The ventilation and cooling systems are interlocked so that the radiators (hot water central heating) do not heat the space at the same time as the baffles cool the incoming air.

The office space ventilation is shut down in the evenings and at weekends, although there is an override button at the entrance to the block that turns it back on for an hour or so. The conference room ventilation has an override button that increases the flow of air and allows the ventilation system to be switched on during the evening.

Light controls

Open plan offices with 8 workstations:

  • Individual control of downward lighting at each workstation/desk. Luminaires are fitted with presence detectors.
  • Day (7.00 am – 7.00 pm): Uplight from luminaires is controlled via a timer channel.
  • Night (7.00 pm – 7.00 am): Uplight from luminaires is controlled/switched on via presence detectors fitted in the ceilings and switched off again after 15 minutes if no further presence is detected.
  • The light fitting schedule is to include ceiling mounting rails so that adjustments can be made for workstations.

One-person offices:

  • Individual control by workstation/desk. Manual on/off switch.
  • Pendant luminaires above desks are controlled via a pull dim-switch for up/down light.
  • Controlled by an integrated presence detector in the luminaire.
  • Buttons by doors turn on/off general lighting (needed owing to size of room).

Solar blinds

Biomedicum has two types of solar blinds, textile and metal. All solar blinds are controlled automatically, which is necessary for maintaining the interior climate and the building’s energy efficiency.

Blinds are centrally controlled to be lowered and angled when, where and to the extent necessary.
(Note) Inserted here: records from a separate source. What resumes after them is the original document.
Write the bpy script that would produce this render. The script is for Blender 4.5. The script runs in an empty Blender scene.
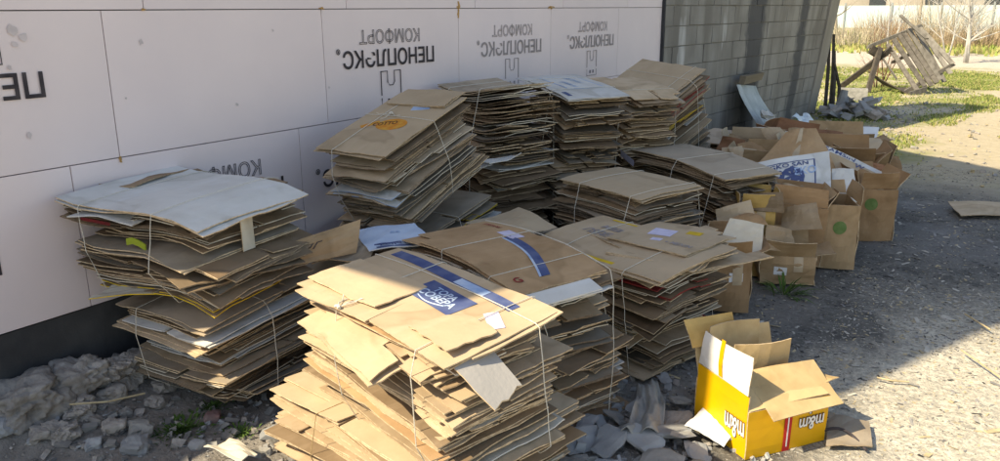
import bpy, bmesh, math, random
from mathutils import Vector, Matrix, noise, Euler
R = math.radians
random.seed(7)
sc = bpy.context.scene
COL = sc.collection

# ------------------------------------------------------------------ camera
F, PIT, ROLL, YAW, CX, CZ = 795.3, 0.27288, 0.004217, 0.58203, 3.084, 1.55
CAM = Vector((CX, 0, CZ))
fa = Vector((-math.sin(YAW), math.cos(YAW), 0)); ra = Vector((math.cos(YAW), math.sin(YAW), 0))
fw = fa*math.cos(PIT) - Vector((0, 0, 1))*math.sin(PIT); upv = ra.cross(fw)
camd = bpy.data.cameras.new('camera'); cam = bpy.data.objects.new('camera', camd); COL.objects.link(cam)
Rr = ra*math.cos(ROLL) - upv*math.sin(ROLL); Uu = ra*math.sin(ROLL) + upv*math.cos(ROLL)
M3 = Matrix((Rr, Uu, -fw)).transposed()
cam.matrix_world = Matrix.Translation(CAM) @ M3.to_4x4()
camd.sensor_width = 36; camd.lens = 36*F/1000.0; camd.clip_end = 800; camd.clip_start = .05
sc.camera = cam

# ------------------------------------------------------------------ light
AZ = Vector((.5, .87)).normalized(); EL = R(45)
world = bpy.data.worlds.new('World'); sc.world = world; world.use_nodes = True
wn = world.node_tree; bg = wn.nodes['Background']
sky = wn.nodes.new('ShaderNodeTexSky'); sky.sky_type = 'NISHITA'; sky.sun_disc = False
sky.sun_elevation = EL
sx, sy = -AZ.x, -AZ.y                       # towards the sun
sky.sun_rotation = math.atan2(sx, sy)
wn.links.new(sky.outputs[0], bg.inputs[0]); bg.inputs[1].default_value = 0.15
sl = bpy.data.lights.new('sun', 'SUN'); sl.energy = 4.9; sl.angle = R(.5); sl.color = (1, .92, .74)
sun = bpy.data.objects.new('sun', sl); COL.objects.link(sun)
Ld = Vector((AZ.x*math.cos(EL), AZ.y*math.cos(EL), -math.sin(EL)))
sun.rotation_euler = Ld.to_track_quat('-Z', 'Y').to_euler(); sun.location = (-4, -8, 9)
sc.view_settings.view_transform = 'Standard'; sc.view_settings.look = 'None'
sc.view_settings.exposure = 0.68
sc.view_settings.use_white_balance = True; sc.view_settings.white_balance_temperature = 7600; sc.view_settings.white_balance_tint = 10; sc.view_settings.gamma = 1

# ------------------------------------------------------------------ materials
def newmat(name, rough=.85):
    m = bpy.data.materials.new(name); m.use_nodes = True
    nt = m.node_tree; b = nt.nodes['Principled BSDF']; b.inputs['Roughness'].default_value = rough
    b.inputs['Specular IOR Level'].default_value = .25
    return m, nt, b
def N(nt, t, **k):
    n = nt.nodes.new(t)
    for a, v in k.items(): setattr(n, a, v)
    return n
def rgb(h):
    c = [int(h[i:i+2], 16)/255 for i in (0, 2, 4)]
    return [((x+.055)/1.055)**2.4 if x > .04045 else x/12.92 for x in c]+[1]
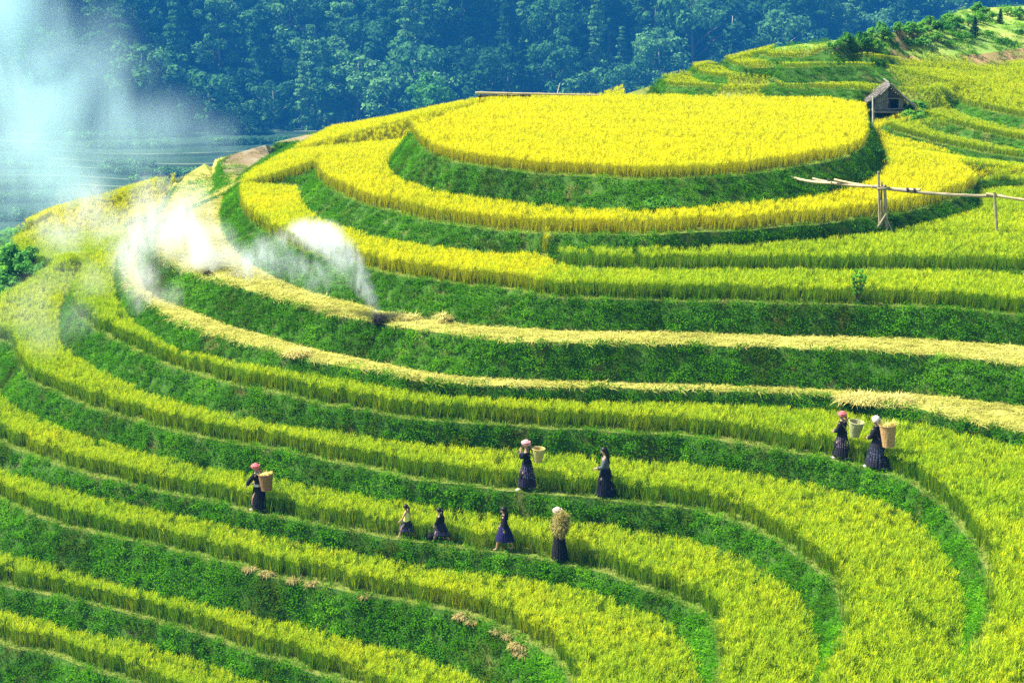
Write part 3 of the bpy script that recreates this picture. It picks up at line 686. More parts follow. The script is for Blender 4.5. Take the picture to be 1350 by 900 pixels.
big = MB(); big.add([(-444, -8, -66), (444, -8, -66), (444, 786, -66), (-444, 786, -66)], [(0, 1, 2, 3)])
gsheet = big.build('ground', [m_fground]); tag(gsheet, kind='structure')
vh = np.array(vh); s_ = KF*rng.uniform(.3, .8, len(vh))
scatter('hedge', vh, np.stack([0*s_, 0*s_, rng.uniform(0, 6.28, len(vh))], 1), np.stack([s_, s_, s_], 1), rng.integers(0, 3, len(vh)), 0.5+0*s_, 'undergrowth', 'rows of dark bushes along the paddy dykes down in the hazy valley', 'hedge')
# trees and bushes standing in the dip at the far left
t, c = broad_proto(3.6, 2.0, 20, m_shrub, 60, 0.34); prs = (set_mats(t, m_bark), set_mats(c, m_shrub), 'b')
t, c = broad_proto(2.6, 1.8, 16, m_bright, 60, 0.30); prs2 = (set_mats(t, m_bark), set_mats(c, m_bright), 'b')
DG = 'trees in the dip at the far left'
for (px, py, Y, sc) in ((8, 372, 92, 1.1), (34, 385, 90, 1.0), (58, 372, 93, .8), (-22, 380, 94, 1.3), (20, 345, 99, 1.0), (-8, 345, 104, 1.3)):
    q = at(px, py, Y); tree_obj('broadleaf_tree', prs if sc > .9 else prs2, (q.x, q.y, q.z-3.0*sc), sc*1.15, random.uniform(0, 6), 'leafy green tree in the dip beyond the far left edge of the terraces', DG)
# shrubs on the hill at top right
def shrub_proto(h, spread, nclump, mat, nleaf=60, ls=0.2):
    st = MB(); cr = MB()
    for i in range(nclump):
        a = random.uniform(0, 2*PI); rr = spread*math.sqrt(random.random()); t = random.uniform(.35, 1)*(1.1-.5*rr/spread)
        c = Vector((rr*math.cos(a), rr*math.sin(a), t*h)); leaf_quads(cr, c, spread*random.uniform(.26, .45), nleaf, ls, (1, 1, .85), shell=.3)
        if i < 9: st.tube([(0.05*math.cos(a), .05*math.sin(a), -.15), c*0.5+Vector((0, 0, .1)), c], [.035, .025, .01], 5)
    return (set_mats(st.mesh('stems'), m_bark), set_mats(cr.mesh('foliage'), mat))
shr = [shrub_proto(1.15, .95, 15, m_shrub), shrub_proto(1.3, .8, 13, m_bright), shrub_proto(0.9, 1.0, 14, m_shrub), shrub_proto(0.8, .8, 12, m_bright)]
gkd_i = [i for i in range(len(V))]
from mathutils.bvhtree import BVHTree
gbvh = BVHTree.FromPolygons([Vector(v) for v in V], [tuple(int(a) for a in f) for f in F])
def hit(px, py):
    d = Vector(ray(px, py)).normalized(); h = gbvh.ray_cast(Vector((0, 0, CAM_Z)), d)
    return h[0]
def drop(x, y):
    h = gbvh.ray_cast(Vector((x, y, 60)), Vector((0, 0, -1))); return h[0]
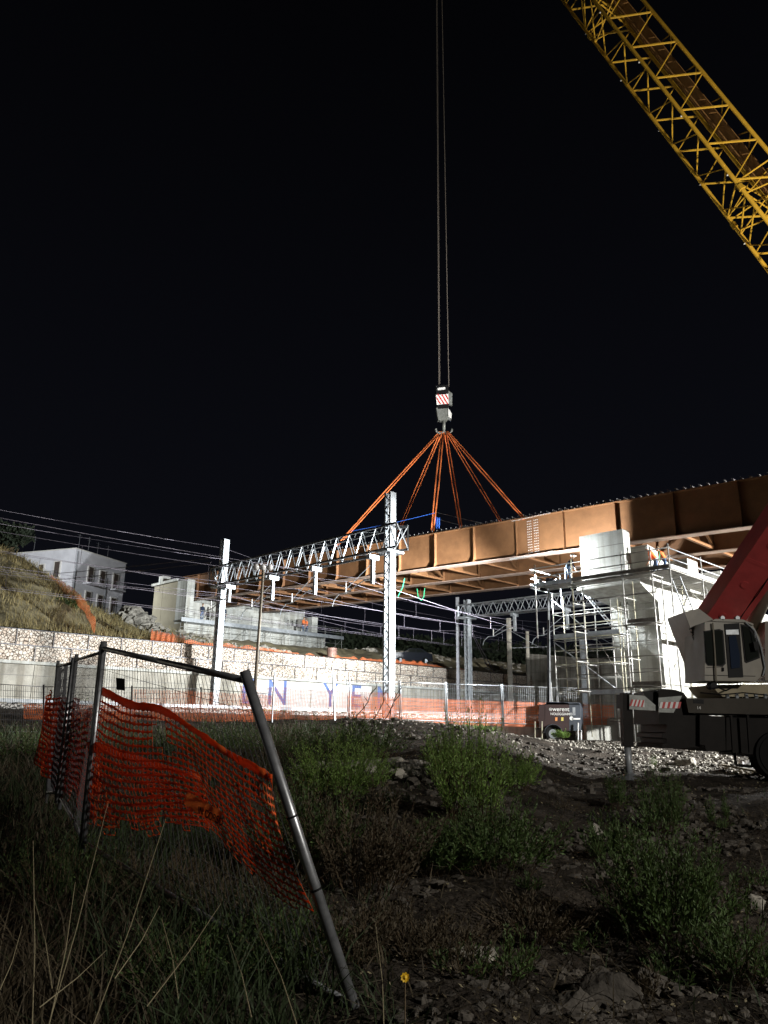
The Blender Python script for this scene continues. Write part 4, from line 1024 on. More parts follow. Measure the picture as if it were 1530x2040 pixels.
k = MB(); k.bar(mtop+Vector((-.5, 0, 0)), mtop+Vector((.5, 0, 0)), .06, .06); k.bar(mtop+Vector((-.3, 0, -.28)), mtop+Vector((.3, 0, -.28)), .05, .05); k.build('lamp_bar', 'galv', ms)
for dx, dz, dr_ in ((-.42, .05, Vector((-.85, .45, -.25))), (-.3, -.28, Vector((-.6, .75, -.25))), (.42, .05, Vector((.9, .3, -.2))), (.1, .12, Vector((.2, .95, -.1)))):
    c = mtop+Vector((dx, .0, dz)); d_ = dr_.normalized(); s1 = d_.cross(UP).normalized(); s2 = s1.cross(d_)
    k = MB(); k.obox(c-d_*.03, s1*.2, s2*.15, d_*.07); f = k.build('floodlight', 'black', ms)
    k = MB(); k.obox(c+d_*.05, s1*.17, s2*.12, d_*.006); k.build('lamp_glass', 'emit', f)
xw = Vector((1, 0, 0))
text('lettering', 'werent', .3, 'decal', gt, GP(1100.5, 1416.5, -.01), xw, UP, .004, .002)
text('lettering', 'NOLEGGIAMO', .172, 'decal', gt, GP(1096.5, 1424.5, -.01), xw, UP, .004, .002)
c = GP(1097, 1413.2, -.012); k = MB()
for i in range(16):
    a = i*math.pi/8; b = (i+1)*math.pi/8; k.prism([c+Vector((math.cos(a), 0, math.sin(a)))*.075, c+Vector((math.cos(b), 0, math.sin(b)))*.075, c+Vector((math.cos(b), 0, math.sin(b)))*.06, c+Vector((math.cos(a), 0, math.sin(a)))*.06], (0, .004, 0))
k.build('logo_ring', 'decal', gt)
text('lettering', 'w', .13, 'decal', gt, c+Vector((-.05, 0, -.035)), xw, UP, .004, .002)
k = MB(); k.prism([GP(1106, 1429, -.012), GP(1110.5, 1429, -.012), GP(1110.5, 1436, -.012), GP(1106, 1436, -.012)], (0, .006, 0)); k.build('warning_sticker', 'orangedecal', gt)
k = MB(); k.prism([GP(1118, 1429, -.012), GP(1122.5, 1429, -.012), GP(1122.5, 1436, -.012), GP(1118, 1436, -.012)], (0, .006, 0)); k.build('warning_sticker', 'yeldecal', gt)
k = MB(); k.prism([GP(1140.5, 1409, -.012), GP(1146, 1409, -.012), GP(1146.5, 1425, -.012), GP(1141, 1425, -.012)], (0, .006, 0)); k.build('vent_panel', 'galv_dull', gt)
k = MB(); k.prism([GP(1139, 1430.5, -.014), GP(1156, 1430.5, -.014), GP(1156, 1433.6, -.014), GP(1139, 1433.6, -.014)], (0, .004, 0)); k.tube(GP(1138.5, 1431, -.014), GP(1138.5, 1431, -.014)+Vector((0, .004, 0)), .1, 14)
k.build('white_sticker', 'decal', gt)

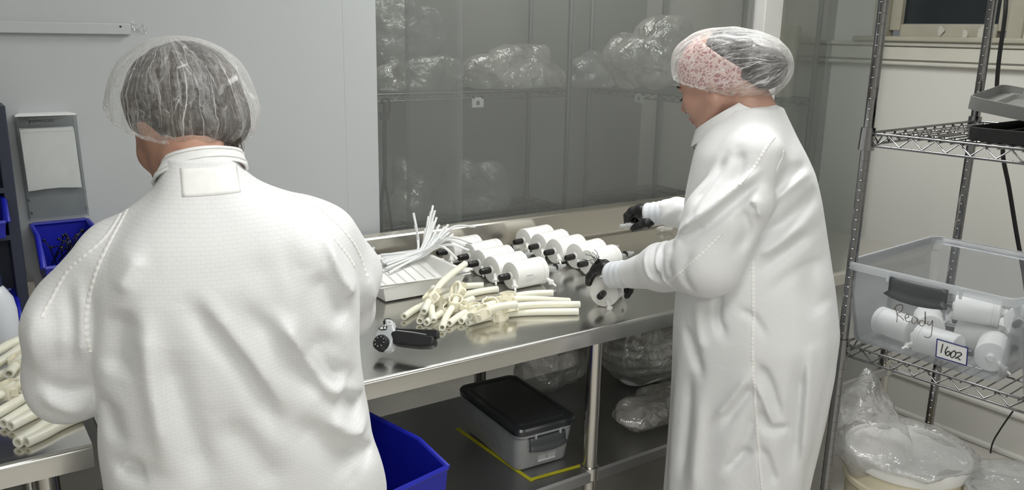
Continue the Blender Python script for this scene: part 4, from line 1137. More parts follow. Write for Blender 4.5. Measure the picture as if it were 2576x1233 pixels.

Blinds will not be lowered for rooms in shade or when it is overcast. Blinds are controlled per room or, for large rooms (e.g. extending along an entire façade) in logical sections. In some rooms (e.g. conference rooms) it will be possible to lower blinds even when this is unnecessary in terms of interior climate and energy efficiency.

Textile blinds are made of material of approx. 5 – 10 per cent transparency, allowing shapes and light/shade (perhaps more) to be visible through them at close range. From the outside, they reflect light and appear opaque.

The metal blinds are either fully retracted or fully lowered, and when lowered will be angled to the necessary degree (usually less than 30 degrees, which makes it possible to see out of the window). In the spring (March-April) when the sun is bright and low and on early summer mornings (and perhaps later afternoons) the blinds will be angled at more than 30 degrees.

Energy and environmental targets

Karolinska Institutet and Akademiska Hus have drawn up a joint environmental programme for the construction of Biomedicum in order to meet the established energy and environmental targets needed to obtain a Silver Energy and Environmental Design certificate.

Certification will be awarded on completion of the building, and involve the control and follow-up of 16 indicators in the fields of energy, interior environment and material.
The green sedum roof contributes to rainwater management, and parts of the roof have been designed to accept solar panels. Biomedicum shares a power plant with a nearby building and part of the energy comes from thermal boreholes between the buildings.

The project team members have made considerable efforts to create a building that allows efficient and secure ways of managing inflows of people and materials such as waste or consumables.